My guess on our total expensearound $751, compared to the $1400 - 1800 of a Room & Board sofa.


large Karlstad sofa with cover- $599
ready to screw on tapered legs- $88
Button covering for 40 buttons (we got a few extras)- under $15
nylon upholstery twine from Joann- under $15
extra throw pllow for button fabric- $29
upholsterer's needle- maybe $5 (it has now been months since I purchased it.)

We also bought two extra throw pillows for the couch- $60

There are less expensive tufted sofas out there, on sites like Home Decorators Collection, but we've sat on Ikea sofas before and knew what to expect.  They can also be handled in the showroom before purchase.  I really wanted to go with something slipcovered for easy care, and there are sites, like Bemz, that specialize in Ikea replacement covers if we want to update them.  Given the fact that in the first week we had the couch I spilled a glass of red wine on it, I'm think slipcovers were a good choice.



(We now have multiple scratchers set, strategically, around our house.  We are hopeful.)

Edit 11/19/12 - This hack was featured on Ikea Hackers site.

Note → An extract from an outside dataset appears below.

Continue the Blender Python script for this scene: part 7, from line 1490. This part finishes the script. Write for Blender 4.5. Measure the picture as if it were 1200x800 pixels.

Edit 4/27/15- I have heard so many negative things about Uncle Bob's service that I thought I should mention it here.  Customers are waiting unusually long times for their sofa legs or aren't receiving them at all, even after payment.
Ikea is also offering a tapered aluminum leg as an option, now.

Since posting this I've added Ikea-specific slip covers to my sofa now.  The process and tutorial for tufting them is here.  I had no problems with the original covers from Ikea, but these were velvet and my cat doesn't claw them.